Time To Move On

It’s hard to move on, even when we desperately want to. To forgive and forget and put it behind us, a clean slate and never mentioned again. Sounds easy, but it’s hard.

It tends to be the first thing that gets mentioned in an argument, in moments of weakness or moments of fear. And it’s even less likely that everyone will move forwards together. But no matter how hard it is, sometimes it’s essential.

Max Power has been a great player since he joined in the summer. He had played well in every game and was, in my opinion unlucky to be sent off against Oxford. The second card at Bradford was a stupid kick out and, in everyone’s opinion an aberration, the result of abuse he’d received throughout the game. I’m not excusing it but I’m saying it’s understandable. One of the biggest shocks to me this season has been how keen teams are to kick lumps out of us, especially when they can’t match us technically. That day, Power made a mistake (which he apologised for) and we needed to move on. Two red cards in such a short time was unfortunate but hardly proof of a poor signing or, as some suggested, a player who couldn’t cope with the pressure.

Walsall proved that we hadn’t moved on. People went from ‘thank God he’s back’, ‘we’re so much better with him in the team’ to shouting that he should be ‘sent back to Wigan’, ‘not fit to wear the shirt’ and ‘a mistake’.

The fans made their apologies after the card was rescinded but that was too late. Our darts had hit and Power has said that he was at the lowest point of his career after the comments made. He needed our support not our bile and anger. And what followed in his performance against Barnsley, was his first poor performance for the club, weighed down by what had happened. He was nervous about making a mistake. Worried about what the referee, the opposition player and the fans would say if he mistimed a tackle. We need to give him an environment, especially at the Stadium of Light, where he can be confident playing his game the way he plays it knowing that we won’t get on his back. We need to be understanding. Understanding when he doesn’t make a tackle at first and then, in the future, understanding when he makes a bad one. He has already shown what an asset he is to the team. He needs to move on and put his red cards behind him, but so do we.

For very different reasons, Duncan Watmore also needs our help to move forwards.

There is an inevitability as he returns to the first team for the second time after a serious knee injury that he will be thinking about the knee, about his fitness and about his ability, carrying a twice operated on knee. Each tackle, each sudden change of direction, each energy sapping game will take its toll mentally as well as physically. It’s important we let him move on in his own time. Jack Ross will be applying enough pressure without us saying he looks off the pace, or unsure in his game or backing out of the occasional challenge. We have to support him, the manager’s decisions about him and know that he is doing his best.

Our fans showed their class after Charlton’s penalty.
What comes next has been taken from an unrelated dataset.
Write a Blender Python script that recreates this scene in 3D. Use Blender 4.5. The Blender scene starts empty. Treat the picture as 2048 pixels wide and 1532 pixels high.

Our reaction was not ‘here we go again’ but rather ‘we refuse to go there again’. We showed we really were ready to move on. Power and Watmore have the ability to win us the title but we need to get them through the next couple of months with understanding and praise before they repay us in March, April and May with title winning performances. It’s time for us all to move forwards, not forgetting the past, but remembering that, with our help, the players can move on from what’s happened and achieve their full potential at the club.